I.P Cory on the Tower of Babel

” … Mankind appear to have dwelt some time in Armenia, and the Patriarch allotted to his descendants the different regions of the earth, with commands to separate into distinct communities.

His injunctions, however, were disobeyed, and great numbers, perhaps all the human race, started from Armenia in a body, and, according to the Scriptures, journied westward, but according to Berossus, travelled by a circuitous route to the plains of Shinar.

By combining the two narratives, we may conclude that they followed the winding course of the Euphrates, till they halted upon those celebrated plains, where the enterprising spirit of Nimrod tempted him to aspire to the dominion of the world, and to found the Tower and City of Babel as the metropolis of his future universal empire.

Upon the Tower of Babel and the events connected with it, will be found some very interesting fragments from Abydenus, from Hestiæus, a very ancient Greek writer, from the Babylonian Sibyl, and from Eupolemus. I have added also a curious extract from the Sibylline oracles.

In these fragments are detailed the erection of the Tower, the dispersion of its contrivers, and the confusion of the languages; with the additional circumstances of the violent destruction of the building,3 and the Titanian war, which forms so remarkable an event in all traditions of the heathens.

Previously to the erection of the Tower, men appear very generally to have apostatized from the patriarchal worship. About this time a further deviation from the truth took place; and upon the first and more simple corruption was engrafted an elaborate system of idolatry.

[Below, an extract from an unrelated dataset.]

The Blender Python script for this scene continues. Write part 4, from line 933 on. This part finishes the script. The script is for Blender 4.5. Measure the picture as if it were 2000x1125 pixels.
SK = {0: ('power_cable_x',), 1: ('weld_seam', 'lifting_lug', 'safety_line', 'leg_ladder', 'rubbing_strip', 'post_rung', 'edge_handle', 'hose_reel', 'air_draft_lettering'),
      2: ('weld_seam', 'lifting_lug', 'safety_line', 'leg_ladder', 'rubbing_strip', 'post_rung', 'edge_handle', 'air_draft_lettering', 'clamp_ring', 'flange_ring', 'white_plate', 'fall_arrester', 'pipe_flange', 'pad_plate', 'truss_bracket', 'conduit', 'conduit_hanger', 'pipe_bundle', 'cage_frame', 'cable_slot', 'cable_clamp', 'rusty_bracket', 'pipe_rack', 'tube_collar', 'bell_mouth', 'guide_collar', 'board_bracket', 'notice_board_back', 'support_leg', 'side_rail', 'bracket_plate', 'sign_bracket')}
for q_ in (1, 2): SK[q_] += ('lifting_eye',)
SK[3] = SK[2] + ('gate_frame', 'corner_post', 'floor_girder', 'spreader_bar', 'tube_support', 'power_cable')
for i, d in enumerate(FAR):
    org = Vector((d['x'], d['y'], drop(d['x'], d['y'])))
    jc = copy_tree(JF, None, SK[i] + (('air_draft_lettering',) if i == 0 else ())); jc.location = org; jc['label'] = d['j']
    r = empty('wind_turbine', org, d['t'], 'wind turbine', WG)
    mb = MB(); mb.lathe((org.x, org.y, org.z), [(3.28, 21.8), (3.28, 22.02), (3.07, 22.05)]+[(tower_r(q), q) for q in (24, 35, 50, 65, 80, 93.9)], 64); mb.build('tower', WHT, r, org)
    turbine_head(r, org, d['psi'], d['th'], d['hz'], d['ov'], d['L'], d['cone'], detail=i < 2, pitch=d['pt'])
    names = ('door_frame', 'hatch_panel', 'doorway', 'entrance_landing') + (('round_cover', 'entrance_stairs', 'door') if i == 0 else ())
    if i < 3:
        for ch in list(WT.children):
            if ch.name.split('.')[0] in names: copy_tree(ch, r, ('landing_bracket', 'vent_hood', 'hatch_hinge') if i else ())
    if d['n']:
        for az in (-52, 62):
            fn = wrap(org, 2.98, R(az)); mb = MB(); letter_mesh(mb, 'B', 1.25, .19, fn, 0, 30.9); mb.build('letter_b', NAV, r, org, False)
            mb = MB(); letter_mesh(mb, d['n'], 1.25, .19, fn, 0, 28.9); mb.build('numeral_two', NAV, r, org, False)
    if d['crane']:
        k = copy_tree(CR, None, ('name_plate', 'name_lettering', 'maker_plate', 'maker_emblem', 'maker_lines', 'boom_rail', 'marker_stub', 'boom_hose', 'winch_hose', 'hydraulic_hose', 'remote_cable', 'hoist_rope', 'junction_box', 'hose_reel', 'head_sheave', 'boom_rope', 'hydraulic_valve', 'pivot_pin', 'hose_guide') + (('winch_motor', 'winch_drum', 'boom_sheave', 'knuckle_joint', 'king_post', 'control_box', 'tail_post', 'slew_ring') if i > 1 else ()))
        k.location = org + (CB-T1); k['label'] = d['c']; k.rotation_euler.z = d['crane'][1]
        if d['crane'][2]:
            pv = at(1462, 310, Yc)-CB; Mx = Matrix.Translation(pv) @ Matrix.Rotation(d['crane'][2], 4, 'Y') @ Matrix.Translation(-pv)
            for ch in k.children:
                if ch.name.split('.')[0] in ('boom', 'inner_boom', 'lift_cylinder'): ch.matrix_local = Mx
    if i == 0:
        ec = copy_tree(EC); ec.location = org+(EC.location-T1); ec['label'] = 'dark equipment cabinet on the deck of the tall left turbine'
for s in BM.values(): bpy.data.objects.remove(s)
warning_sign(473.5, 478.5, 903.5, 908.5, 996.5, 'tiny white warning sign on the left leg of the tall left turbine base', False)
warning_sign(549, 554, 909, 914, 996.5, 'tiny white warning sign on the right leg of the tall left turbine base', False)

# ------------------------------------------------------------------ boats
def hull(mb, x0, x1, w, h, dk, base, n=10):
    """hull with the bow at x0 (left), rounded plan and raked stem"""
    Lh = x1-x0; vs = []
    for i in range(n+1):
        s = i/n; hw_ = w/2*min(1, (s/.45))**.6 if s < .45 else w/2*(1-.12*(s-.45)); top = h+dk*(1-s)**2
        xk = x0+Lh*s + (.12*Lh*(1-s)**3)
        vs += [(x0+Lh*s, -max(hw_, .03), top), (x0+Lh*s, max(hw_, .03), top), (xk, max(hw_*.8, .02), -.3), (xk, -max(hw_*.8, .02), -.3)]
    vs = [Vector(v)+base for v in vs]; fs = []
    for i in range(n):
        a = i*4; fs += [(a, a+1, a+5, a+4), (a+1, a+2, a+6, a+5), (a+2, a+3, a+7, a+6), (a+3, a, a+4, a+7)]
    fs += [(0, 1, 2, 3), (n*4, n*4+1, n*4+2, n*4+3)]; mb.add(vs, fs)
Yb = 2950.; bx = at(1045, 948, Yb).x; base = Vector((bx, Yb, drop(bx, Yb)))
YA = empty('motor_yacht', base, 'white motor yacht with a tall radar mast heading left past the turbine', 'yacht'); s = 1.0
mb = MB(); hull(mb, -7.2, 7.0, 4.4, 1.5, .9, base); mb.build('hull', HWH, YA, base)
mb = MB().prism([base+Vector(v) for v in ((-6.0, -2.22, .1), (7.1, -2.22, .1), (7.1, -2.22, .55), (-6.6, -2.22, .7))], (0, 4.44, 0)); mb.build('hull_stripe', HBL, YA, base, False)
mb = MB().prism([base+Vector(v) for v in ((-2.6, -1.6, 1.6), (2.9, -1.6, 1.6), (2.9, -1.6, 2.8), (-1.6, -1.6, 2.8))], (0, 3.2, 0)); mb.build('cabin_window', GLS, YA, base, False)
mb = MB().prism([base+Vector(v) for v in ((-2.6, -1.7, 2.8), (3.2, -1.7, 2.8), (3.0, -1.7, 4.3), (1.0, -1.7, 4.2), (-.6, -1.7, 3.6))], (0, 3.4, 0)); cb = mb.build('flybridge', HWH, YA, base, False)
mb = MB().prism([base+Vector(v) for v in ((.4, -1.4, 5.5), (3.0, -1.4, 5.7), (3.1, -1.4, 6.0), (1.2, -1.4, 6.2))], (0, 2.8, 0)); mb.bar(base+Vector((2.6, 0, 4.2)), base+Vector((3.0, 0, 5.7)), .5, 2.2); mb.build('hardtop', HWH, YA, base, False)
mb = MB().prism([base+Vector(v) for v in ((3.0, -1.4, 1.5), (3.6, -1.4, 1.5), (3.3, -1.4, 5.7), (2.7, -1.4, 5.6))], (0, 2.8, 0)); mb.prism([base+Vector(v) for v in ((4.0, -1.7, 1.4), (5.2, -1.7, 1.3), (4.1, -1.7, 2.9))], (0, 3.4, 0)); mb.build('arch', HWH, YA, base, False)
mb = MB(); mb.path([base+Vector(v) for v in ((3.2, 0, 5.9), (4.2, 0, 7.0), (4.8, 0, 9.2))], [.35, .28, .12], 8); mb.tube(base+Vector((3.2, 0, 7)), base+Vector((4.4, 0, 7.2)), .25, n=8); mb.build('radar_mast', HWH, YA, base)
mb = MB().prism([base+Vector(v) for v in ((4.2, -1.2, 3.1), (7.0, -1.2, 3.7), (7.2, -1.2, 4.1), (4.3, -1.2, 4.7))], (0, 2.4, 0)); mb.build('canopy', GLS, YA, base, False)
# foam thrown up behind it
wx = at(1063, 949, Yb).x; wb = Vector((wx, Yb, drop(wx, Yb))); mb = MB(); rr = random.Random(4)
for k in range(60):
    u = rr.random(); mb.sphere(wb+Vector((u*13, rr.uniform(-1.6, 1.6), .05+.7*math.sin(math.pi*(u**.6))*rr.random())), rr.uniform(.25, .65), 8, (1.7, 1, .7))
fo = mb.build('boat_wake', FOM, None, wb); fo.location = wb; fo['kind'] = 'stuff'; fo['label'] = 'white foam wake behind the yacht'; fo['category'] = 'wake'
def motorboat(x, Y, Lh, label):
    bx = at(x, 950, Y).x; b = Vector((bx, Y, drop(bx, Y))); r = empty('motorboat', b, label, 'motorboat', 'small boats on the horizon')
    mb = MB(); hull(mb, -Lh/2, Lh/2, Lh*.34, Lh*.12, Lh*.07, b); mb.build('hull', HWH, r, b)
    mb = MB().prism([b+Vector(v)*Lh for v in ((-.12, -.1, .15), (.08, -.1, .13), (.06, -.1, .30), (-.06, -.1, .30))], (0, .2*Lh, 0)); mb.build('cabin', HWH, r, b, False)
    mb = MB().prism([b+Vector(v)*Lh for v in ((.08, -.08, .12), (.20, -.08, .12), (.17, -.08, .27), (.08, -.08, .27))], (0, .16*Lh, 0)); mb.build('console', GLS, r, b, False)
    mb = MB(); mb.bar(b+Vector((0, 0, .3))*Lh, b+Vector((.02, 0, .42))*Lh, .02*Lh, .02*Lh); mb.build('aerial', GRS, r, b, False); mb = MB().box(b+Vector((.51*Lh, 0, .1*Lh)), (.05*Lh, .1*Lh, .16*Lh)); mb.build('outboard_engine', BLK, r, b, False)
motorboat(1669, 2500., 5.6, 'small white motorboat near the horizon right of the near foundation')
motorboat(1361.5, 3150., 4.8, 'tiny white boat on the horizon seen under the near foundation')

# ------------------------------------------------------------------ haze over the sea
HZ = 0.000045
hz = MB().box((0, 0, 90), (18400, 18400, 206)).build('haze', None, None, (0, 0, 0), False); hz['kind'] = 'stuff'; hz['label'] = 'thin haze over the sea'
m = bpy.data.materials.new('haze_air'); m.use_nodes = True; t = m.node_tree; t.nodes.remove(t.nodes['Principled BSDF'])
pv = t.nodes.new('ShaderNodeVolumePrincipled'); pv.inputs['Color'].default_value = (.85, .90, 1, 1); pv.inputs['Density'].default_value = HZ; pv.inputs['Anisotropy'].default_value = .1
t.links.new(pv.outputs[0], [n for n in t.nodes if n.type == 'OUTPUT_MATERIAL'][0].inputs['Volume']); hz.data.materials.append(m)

Some account of these deviations will be found in the extracts from Epiphanius, Cedrenus, and the Paschal chronicle. What is mentioned under the name of Barbarism, was probably the primeval patriarchal worship. lt was succeeded by a corrupted form of superstition which is known among the ancients under the name of Scuthism, or Scythism, which was most prevalent from the flood to the building of the Tower.

The new corruption, at that time introduced by Nimrod, was denominated Ionism,4 or Hellenism: and both are still flourishing in the East under the well-known appellations of Brahmenism and Buddhism; whose priests appear to have continued in an uninterrupted succession from the Brahmanes and Germanes, the philosophical sects of India mentioned by Megasthenes and Clitarchus.

By the introduction of a more degenerate superstition, Nimrod appears to have aimed at the establishment of an universal monarchy in himself and his descendants, of which Babylon was to have been the metropolis, and the Tower, the central temple of their idolatries.

All who attended him seem to have entered into the project, so far as he might have thought proper to divulge it, and to have assisted in the erection of the tower and city. But subsequent events shew that the proposed form of government and system of theology, though asquiesced in by the majority, did not command universal approbation. And the whole project was marred by the miraculous interposition of the Almighty.

What concurring circumstances might have operated to the dispersion, we have no clue to in the narrative of Moses. He mentions the miraculous confusion of the languages, and that the Lord scattered the people abroad from thence upon the face of all the earth; and they left off to build the city.

But if we may credit the heathen accounts above referred to, with which the Hindoo, and indeed almost every remnant of traditionary lore concur; a schism, most probably both of a political and religious nature, was the result; a bitter war was carried on, or at least a bloody field was fought; from which the Scuths, defeated and excommunicated by their brethren, betook themselves, in haughty independence, to the mountains of Cashgar and the north:5 whilst some violent and supernatural catastrophe, by the overthrow of the Tower, completed the dispersion.”

I.P. Cory, Ancient Fragments, 1832, Introduction.